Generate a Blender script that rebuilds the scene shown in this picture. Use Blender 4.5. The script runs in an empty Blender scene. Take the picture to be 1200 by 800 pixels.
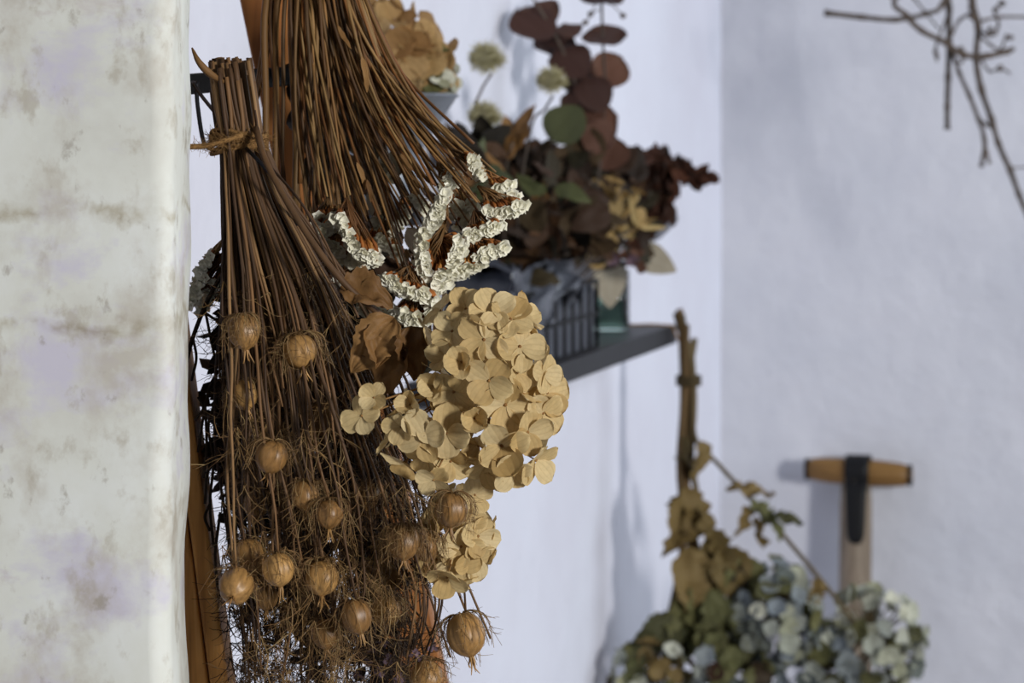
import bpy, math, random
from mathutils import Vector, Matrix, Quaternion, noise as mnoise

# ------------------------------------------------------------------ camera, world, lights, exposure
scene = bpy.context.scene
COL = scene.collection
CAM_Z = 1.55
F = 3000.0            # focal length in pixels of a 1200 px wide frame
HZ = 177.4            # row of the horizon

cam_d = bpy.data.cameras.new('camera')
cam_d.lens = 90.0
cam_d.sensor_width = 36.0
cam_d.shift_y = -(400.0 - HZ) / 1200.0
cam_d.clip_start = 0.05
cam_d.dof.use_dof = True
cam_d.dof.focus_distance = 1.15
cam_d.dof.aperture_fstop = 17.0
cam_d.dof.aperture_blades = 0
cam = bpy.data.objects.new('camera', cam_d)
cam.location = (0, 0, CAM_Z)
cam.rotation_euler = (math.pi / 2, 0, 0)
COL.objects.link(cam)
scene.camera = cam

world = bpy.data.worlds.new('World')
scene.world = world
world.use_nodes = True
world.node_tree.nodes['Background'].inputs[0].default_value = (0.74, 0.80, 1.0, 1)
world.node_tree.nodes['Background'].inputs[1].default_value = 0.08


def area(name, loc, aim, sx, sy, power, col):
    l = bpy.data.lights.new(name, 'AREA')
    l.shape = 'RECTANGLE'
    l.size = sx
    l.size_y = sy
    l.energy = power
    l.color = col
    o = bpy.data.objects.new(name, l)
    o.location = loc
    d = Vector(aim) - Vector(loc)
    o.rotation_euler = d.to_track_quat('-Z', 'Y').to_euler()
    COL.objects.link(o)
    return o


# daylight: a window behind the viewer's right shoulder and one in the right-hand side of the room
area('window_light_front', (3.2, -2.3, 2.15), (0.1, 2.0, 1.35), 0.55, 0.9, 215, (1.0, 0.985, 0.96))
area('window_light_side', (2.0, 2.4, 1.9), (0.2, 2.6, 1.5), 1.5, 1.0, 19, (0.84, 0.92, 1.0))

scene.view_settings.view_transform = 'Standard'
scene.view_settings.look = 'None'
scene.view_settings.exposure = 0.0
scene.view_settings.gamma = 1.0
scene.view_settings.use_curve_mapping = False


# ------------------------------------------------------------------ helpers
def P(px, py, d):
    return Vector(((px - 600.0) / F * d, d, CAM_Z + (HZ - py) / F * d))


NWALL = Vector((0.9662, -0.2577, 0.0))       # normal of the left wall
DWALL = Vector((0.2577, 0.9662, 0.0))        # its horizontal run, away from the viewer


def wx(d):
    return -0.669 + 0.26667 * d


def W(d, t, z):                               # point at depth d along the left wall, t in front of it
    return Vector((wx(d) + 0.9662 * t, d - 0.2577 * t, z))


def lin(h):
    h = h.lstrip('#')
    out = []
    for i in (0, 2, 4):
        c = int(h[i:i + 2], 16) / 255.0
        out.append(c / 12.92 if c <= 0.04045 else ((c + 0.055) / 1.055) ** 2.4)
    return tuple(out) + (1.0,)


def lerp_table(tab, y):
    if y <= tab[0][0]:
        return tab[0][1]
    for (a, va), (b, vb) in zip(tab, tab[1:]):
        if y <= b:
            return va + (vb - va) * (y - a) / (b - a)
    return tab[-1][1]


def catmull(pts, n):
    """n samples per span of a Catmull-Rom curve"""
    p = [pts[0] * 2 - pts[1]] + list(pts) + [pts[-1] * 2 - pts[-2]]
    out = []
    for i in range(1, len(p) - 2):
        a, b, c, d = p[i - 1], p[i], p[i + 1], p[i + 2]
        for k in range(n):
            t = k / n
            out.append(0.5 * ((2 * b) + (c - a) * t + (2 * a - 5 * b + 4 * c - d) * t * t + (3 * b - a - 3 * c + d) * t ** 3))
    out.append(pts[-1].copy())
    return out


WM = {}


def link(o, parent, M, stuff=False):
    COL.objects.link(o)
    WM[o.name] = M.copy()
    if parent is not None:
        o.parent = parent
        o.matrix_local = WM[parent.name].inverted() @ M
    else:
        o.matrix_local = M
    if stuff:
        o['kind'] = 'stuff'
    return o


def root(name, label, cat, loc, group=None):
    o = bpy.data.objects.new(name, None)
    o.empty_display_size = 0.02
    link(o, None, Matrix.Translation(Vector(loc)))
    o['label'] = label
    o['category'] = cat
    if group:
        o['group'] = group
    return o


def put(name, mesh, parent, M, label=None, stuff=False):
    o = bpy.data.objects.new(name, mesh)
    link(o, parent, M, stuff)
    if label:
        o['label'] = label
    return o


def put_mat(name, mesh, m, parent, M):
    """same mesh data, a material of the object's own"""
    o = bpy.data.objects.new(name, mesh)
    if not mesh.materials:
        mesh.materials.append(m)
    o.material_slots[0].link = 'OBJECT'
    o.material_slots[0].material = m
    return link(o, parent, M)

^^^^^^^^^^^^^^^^

* [WHAT YOU NEED TO DO]
Begin at the first line of the material and copy each line exactly through the one containing "scene.view_settings.use_curve_mapping = False". Omit pictures.

* [FULL ANSWER]
Generate a Blender script that rebuilds the scene shown in this picture. Use Blender 4.5. The script runs in an empty Blender scene. Take the picture to be 1200 by 800 pixels.
import bpy, math, random
from mathutils import Vector, Matrix, Quaternion, noise as mnoise

# ------------------------------------------------------------------ camera, world, lights, exposure
scene = bpy.context.scene
COL = scene.collection
CAM_Z = 1.55
F = 3000.0            # focal length in pixels of a 1200 px wide frame
HZ = 177.4            # row of the horizon

cam_d = bpy.data.cameras.new('camera')
cam_d.lens = 90.0
cam_d.sensor_width = 36.0
cam_d.shift_y = -(400.0 - HZ) / 1200.0
cam_d.clip_start = 0.05
cam_d.dof.use_dof = True
cam_d.dof.focus_distance = 1.15
cam_d.dof.aperture_fstop = 17.0
cam_d.dof.aperture_blades = 0
cam = bpy.data.objects.new('camera', cam_d)
cam.location = (0, 0, CAM_Z)
cam.rotation_euler = (math.pi / 2, 0, 0)
COL.objects.link(cam)
scene.camera = cam

world = bpy.data.worlds.new('World')
scene.world = world
world.use_nodes = True
world.node_tree.nodes['Background'].inputs[0].default_value = (0.74, 0.80, 1.0, 1)
world.node_tree.nodes['Background'].inputs[1].default_value = 0.08


def area(name, loc, aim, sx, sy, power, col):
    l = bpy.data.lights.new(name, 'AREA')
    l.shape = 'RECTANGLE'
    l.size = sx
    l.size_y = sy
    l.energy = power
    l.color = col
    o = bpy.data.objects.new(name, l)
    o.location = loc
    d = Vector(aim) - Vector(loc)
    o.rotation_euler = d.to_track_quat('-Z', 'Y').to_euler()
    COL.objects.link(o)
    return o


# daylight: a window behind the viewer's right shoulder and one in the right-hand side of the room
area('window_light_front', (3.2, -2.3, 2.15), (0.1, 2.0, 1.35), 0.55, 0.9, 215, (1.0, 0.985, 0.96))
area('window_light_side', (2.0, 2.4, 1.9), (0.2, 2.6, 1.5), 1.5, 1.0, 19, (0.84, 0.92, 1.0))

scene.view_settings.view_transform = 'Standard'
scene.view_settings.look = 'None'
scene.view_settings.exposure = 0.0
scene.view_settings.gamma = 1.0
scene.view_settings.use_curve_mapping = False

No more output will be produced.